►

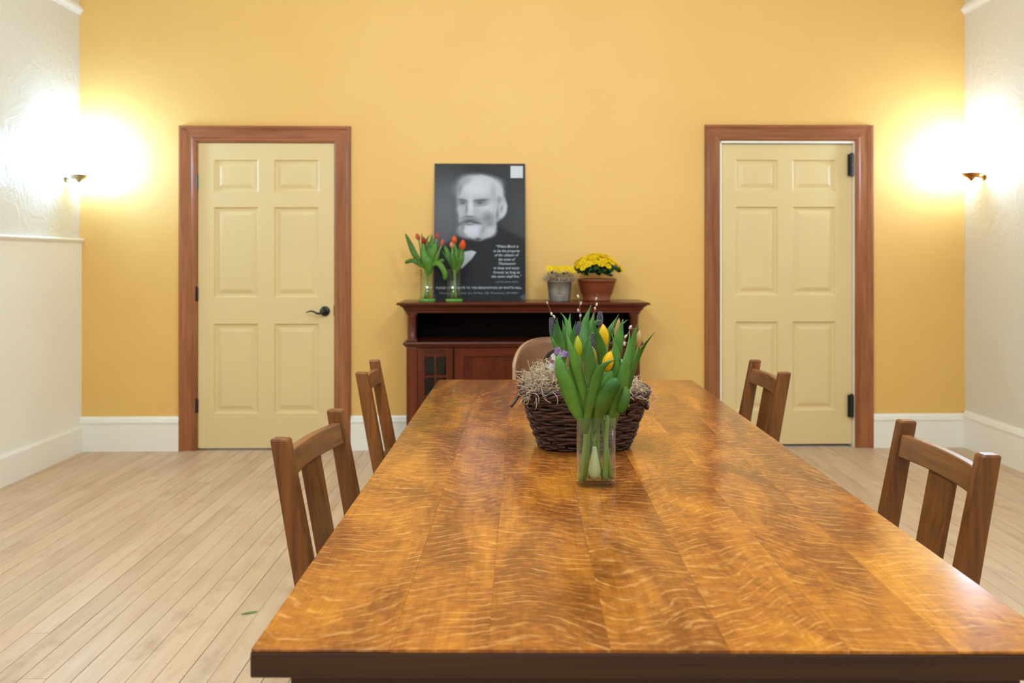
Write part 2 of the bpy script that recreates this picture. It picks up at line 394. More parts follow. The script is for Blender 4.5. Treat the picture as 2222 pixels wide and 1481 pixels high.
# ------------------------------------------------------------------ doors and casings
CP = [(0,0),(0,.020),(.004,.026),(.016,.026),(.022,.020),(.030,.015),(.078,.012),(.088,.017),(.100,.017),(.106,.010),(1.0,.006),(1.0,0)]
def casing(n, d, label):
    t = bpy.data.objects.new('trim_%d' % n, None); C.objects.link(t); struct(t, label); t.location = wall_pt((d['o0']+d['o1'])/2); t.rotation_euler = (0,0,YAW)
    u0 = (d['o0']+d['o1'])/2; z = d['top']
    def pr(w): return [(min(s*1.0, 1)*1.0 if s == 1.0 else s*w/.112, y) for s, y in CP]
    for a, inn, sg in ((d['o0'], d['i0'], 1), (d['o1'], d['i1'], -1)):
        w = abs(inn-a); q = [((s if s < 1 else w), y) for s, y in [(s*w/.112 if s < 1 else 1.0, y) for s, y in CP]]
        MB().loops([[(a-u0+sg*s, -y, .0) for s, y in q], [(a-u0+sg*s, -y, z - s*(z-d['it'])/w) for s, y in q]]).build('casing_upright', M['casing'], t)
    wl, wr, wt = d['i0']-d['o0'], d['o1']-d['i1'], z-d['it']
    q = [(s/.112 if s < 1 else 1.0, y) for s, y in CP]
    MB().loops([[(d['o0']-u0+s*wl, -y, z-s*wt) for s, y in q], [(d['o1']-u0-s*wr, -y, z-s*wt) for s, y in q]]).build('casing_head', M['casing_h'], t)
    return t
casing(4, D1, 'reddish oak casing around the door with lever handle')
casing(5, D2, 'reddish oak casing around the door with white jamb')
def panel_mesh(w, h):
    def rect(i, y): return [(-w/2+i,y,-h/2+i),(w/2-i,y,-h/2+i),(w/2-i,y,h/2-i),(-w/2+i,y,h/2-i)]
    L = [rect(0,0), rect(.003,.002), rect(.010,.0115), rect(.024,.0135), rect(.028,.0128), rect(.050,.005), rect(.054,.004)]
    m = MB().loops(L, True, False, True)
    return m
def door(n, d, u0, u1, z0, z1, cols, rows, yf, label, px):
    t = bpy.data.objects.new('door_%d' % n, None); C.objects.link(t); struct(t, label)
    uc = (u0+u1)/2; t.location = wall_pt(uc); t.rotation_euler = (0,0,YAW)
    xs = sorted([u0, u1] + [c for cc in cols for c in cc]); zs = sorted([z0, z1] + [r for rr in rows for r in rr])
    fr = MB()
    for i in range(len(xs)-1):
        for j in range(len(zs)-1):
            if i in (1,3) and j in (1,3,5): continue
            fr.add([(xs[i]-uc,yf,zs[j]),(xs[i+1]-uc,yf,zs[j]),(xs[i+1]-uc,yf,zs[j+1]),(xs[i]-uc,yf,zs[j+1])], [(0,1,2,3)])
    a, b, y2 = u0-uc, u1-uc, yf+.036
    fr.add([(a,yf,z0),(b,yf,z0),(b,yf,z1),(a,yf,z1),(a,y2,z0),(b,y2,z0),(b,y2,z1),(a,y2,z1)], [(0,4,5,1),(1,5,6,2),(2,6,7,3),(3,7,4,0),(4,7,6,5)])
    fr.build('door_leaf', M['door'], t)
    for (c0, c1) in cols:
        for (r0, r1) in rows:
            panel_mesh(c1-c0, abs(r1-r0)).build('panel', M['door'], t, loc=((c0+c1)/2-uc, yf, (r0+r1)/2))
    # jamb lining
    jm = MB()
    for x0_, x1_ in ((d['i0']-.001, u0-.003), (u1+.003, d['i1']+.001)):
        jm.box(x0_-uc, max(x1_, x0_+.004)-uc, -.003, T, 0, d['it'])
    jm.box(d['i0']-uc, d['i1']-uc, -.003, T, z1+.004, d['it']+.001)
    jm.build('jamb', M['white'] if n == 2 else M['casing'], t)
    return t, uc
def rows_(px, rr): return [(zw(px, b), zw(px, a)) for a, b in rr]
c1 = [(uw(463), uw(560)), (uw(594), uw(692))]; r1 = rows_(577, [(346,417),(449,645),(702,897)])
d1, uc1 = door(1, D1, uw(429.5), uw(725), .014, zw(577,310.5), c1, r1, .004, 'cream yellow six-panel door with black lever handle', 577)
off2 = -.03
c2 = [(uw(1596,off2), uw(1689,off2)), (uw(1720,off2), uw(1814,off2))]; r2 = [(zw(1705,b,off2), zw(1705,a,off2)) for a, b in [(346,415),(448,640),(697,890)]]
d2, uc2 = door(2, D2, uw(1564,off2), uw(1848.5,off2), .018, zw(1705,313,off2), c2, r2, .03, 'cream yellow six-panel door with black hinges and white jamb', 1705)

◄

Print out the lines exactly, skipping any picture.

Write part 2 of the bpy script that recreates this picture. It picks up at line 394. More parts follow. The script is for Blender 4.5. Treat the picture as 2222 pixels wide and 1481 pixels high.
# ------------------------------------------------------------------ doors and casings
CP = [(0,0),(0,.020),(.004,.026),(.016,.026),(.022,.020),(.030,.015),(.078,.012),(.088,.017),(.100,.017),(.106,.010),(1.0,.006),(1.0,0)]
def casing(n, d, label):
    t = bpy.data.objects.new('trim_%d' % n, None); C.objects.link(t); struct(t, label); t.location = wall_pt((d['o0']+d['o1'])/2); t.rotation_euler = (0,0,YAW)
    u0 = (d['o0']+d['o1'])/2; z = d['top']
    def pr(w): return [(min(s*1.0, 1)*1.0 if s == 1.0 else s*w/.112, y) for s, y in CP]
    for a, inn, sg in ((d['o0'], d['i0'], 1), (d['o1'], d['i1'], -1)):
        w = abs(inn-a); q = [((s if s < 1 else w), y) for s, y in [(s*w/.112 if s < 1 else 1.0, y) for s, y in CP]]
        MB().loops([[(a-u0+sg*s, -y, .0) for s, y in q], [(a-u0+sg*s, -y, z - s*(z-d['it'])/w) for s, y in q]]).build('casing_upright', M['casing'], t)
    wl, wr, wt = d['i0']-d['o0'], d['o1']-d['i1'], z-d['it']
    q = [(s/.112 if s < 1 else 1.0, y) for s, y in CP]
    MB().loops([[(d['o0']-u0+s*wl, -y, z-s*wt) for s, y in q], [(d['o1']-u0-s*wr, -y, z-s*wt) for s, y in q]]).build('casing_head', M['casing_h'], t)
    return t
casing(4, D1, 'reddish oak casing around the door with lever handle')
casing(5, D2, 'reddish oak casing around the door with white jamb')
def panel_mesh(w, h):
    def rect(i, y): return [(-w/2+i,y,-h/2+i),(w/2-i,y,-h/2+i),(w/2-i,y,h/2-i),(-w/2+i,y,h/2-i)]
    L = [rect(0,0), rect(.003,.002), rect(.010,.0115), rect(.024,.0135), rect(.028,.0128), rect(.050,.005), rect(.054,.004)]
    m = MB().loops(L, True, False, True)
    return m
def door(n, d, u0, u1, z0, z1, cols, rows, yf, label, px):
    t = bpy.data.objects.new('door_%d' % n, None); C.objects.link(t); struct(t, label)
    uc = (u0+u1)/2; t.location = wall_pt(uc); t.rotation_euler = (0,0,YAW)
    xs = sorted([u0, u1] + [c for cc in cols for c in cc]); zs = sorted([z0, z1] + [r for rr in rows for r in rr])
    fr = MB()
    for i in range(len(xs)-1):
        for j in range(len(zs)-1):
            if i in (1,3) and j in (1,3,5): continue
            fr.add([(xs[i]-uc,yf,zs[j]),(xs[i+1]-uc,yf,zs[j]),(xs[i+1]-uc,yf,zs[j+1]),(xs[i]-uc,yf,zs[j+1])], [(0,1,2,3)])
    a, b, y2 = u0-uc, u1-uc, yf+.036
    fr.add([(a,yf,z0),(b,yf,z0),(b,yf,z1),(a,yf,z1),(a,y2,z0),(b,y2,z0),(b,y2,z1),(a,y2,z1)], [(0,4,5,1),(1,5,6,2),(2,6,7,3),(3,7,4,0),(4,7,6,5)])
    fr.build('door_leaf', M['door'], t)
    for (c0, c1) in cols:
        for (r0, r1) in rows:
            panel_mesh(c1-c0, abs(r1-r0)).build('panel', M['door'], t, loc=((c0+c1)/2-uc, yf, (r0+r1)/2))
    # jamb lining
    jm = MB()
    for x0_, x1_ in ((d['i0']-.001, u0-.003), (u1+.003, d['i1']+.001)):
        jm.box(x0_-uc, max(x1_, x0_+.004)-uc, -.003, T, 0, d['it'])
    jm.box(d['i0']-uc, d['i1']-uc, -.003, T, z1+.004, d['it']+.001)
    jm.build('jamb', M['white'] if n == 2 else M['casing'], t)
    return t, uc
def rows_(px, rr): return [(zw(px, b), zw(px, a)) for a, b in rr]
c1 = [(uw(463), uw(560)), (uw(594), uw(692))]; r1 = rows_(577, [(346,417),(449,645),(702,897)])
d1, uc1 = door(1, D1, uw(429.5), uw(725), .014, zw(577,310.5), c1, r1, .004, 'cream yellow six-panel door with black lever handle', 577)
off2 = -.03
c2 = [(uw(1596,off2), uw(1689,off2)), (uw(1720,off2), uw(1814,off2))]; r2 = [(zw(1705,b,off2), zw(1705,a,off2)) for a, b in [(346,415),(448,640),(697,890)]]
d2, uc2 = door(2, D2, uw(1564,off2), uw(1848.5,off2), .018, zw(1705,313,off2), c2, r2, .03, 'cream yellow six-panel door with black hinges and white jamb', 1705)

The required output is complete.